Cumhuriyet Gazetesi’nden Şeyda Öztürk’ün haberine göre, taş ocakları, açık ocak madenciliğiyle yürütülen ve patlatmaların bol kullanıldığı bir maden türü. İstanbul’un da birçok noktasında faaliyet gösteren taş ocakları, köylere dayanmaya başladı. Cumhuriyet, 50-60 yıldır taş ocaklarıyla mücadele eden Sultangazi Cebeci köyünü gezdi. Köyün dibinde yapılan faaliyetler ve patlatılan dinamitler köylüyü bezdirmiş durumda. Hafriyat kamyonları ve dinamitlerin etkisiyle oluşan toz, ağaçları bile grileştirdi. Bunun yanında yurttaşlar, evlerinin sürekli olarak toz toprak içinde kaldığının altını çizdi. Ayrıca dinamitlerin etkisiyle hissedilen sarsıntı, bölgede deprem etkisi yaratıyor. Mücadelenin öncüsü olan kadınlar, çocuklarının korktuğunu ve bölgede yaşayanların solunum yolu hastalıklarına yakalandığını belirtti.
‘BURADA YAŞAYACAĞIZ’
Cebeci Köyü Çevre Koruma ve Yardımlaşma Derneği’ni kuran köy sakinleri, “Normal yaşantımıza geri dönmek, insanca yaşamak istiyoruz. Temiz havaya hasretiz” dedi. Dinamitlerin etkisiyle evlerinin çatladığını belirten yurttaşlar, “Gece gündüz çalışıyorlar. Camlarımız kapalı olsa bile sesleri geliyor. Başka yerden gelenler evlerimizde temizlik yapılmadığını sanır. Sağlığımıza olumsuz etkilerini de siz düşünün” diye konuştu. Solunum yolu sıkıntıları çektiklerini de belirten köy sakinleri “Ailemizde astım hastaları var. Çocuklar camı açmamızı istiyor ama nasıl açalım? Temiz hava mı girecek içeriye?” ifadelerini kullandı. Mücadeleyi sürdüreceklerini belirten yurttaşlar, “Dedelerimiz mübadele zamanı buraya gelmiş. Çıkmayı düşünmüyoruz. Apartmanda değil, köyümüzde yaşamak istiyoruz. Evlerimiz çatladı, ağaçlarımız kesildi. Biz orman içindeki yaşamımızı sürdürmek istiyoruz” dedi.

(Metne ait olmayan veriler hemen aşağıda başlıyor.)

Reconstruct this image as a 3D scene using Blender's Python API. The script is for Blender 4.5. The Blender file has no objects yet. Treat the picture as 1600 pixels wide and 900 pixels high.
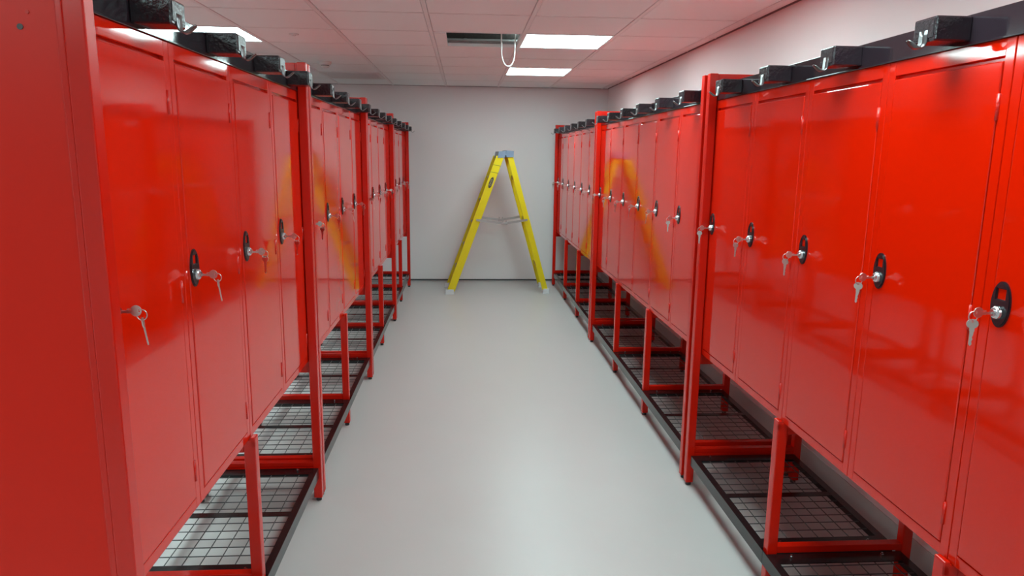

‘KADEMELİ OLARAK KAPATILMALI’
Kuzey Ormanları Savunması’ndan avukat Esma Çağlak da bölgedeydi. Cebeci köyünün bulunduğu havzanın önemli bir su havzası olduğunun altını çizen Çağlak, “Burası özellikle Kuzey Ormanları ve İstanbul için çok önemli. İstanbul’un içme suyu kaynaklarından Ömerli ve Terkos barajı en önemli olanları. Ancak bunların peşine Alibey Barajı geliyor. Alibey Barajı da bu köye 250 metre uzaklıkta. Barajı besleyen su kaynakları tahrip edilmiş durumda. Köyün içerisindeki Güzelce Kemeri’nin suyunun çekildiğini görebiliyoruz” diye konuştu. Çağlak, “Taş ocağının kademeli olarak sonlandırılması gerekiyor. Ciddi bir halk sağlığı tehdidi oluşturuyor. Buradaki tahribatın hak kaybına da sebep olduğunu görüyoruz” ifadelerini kullandı.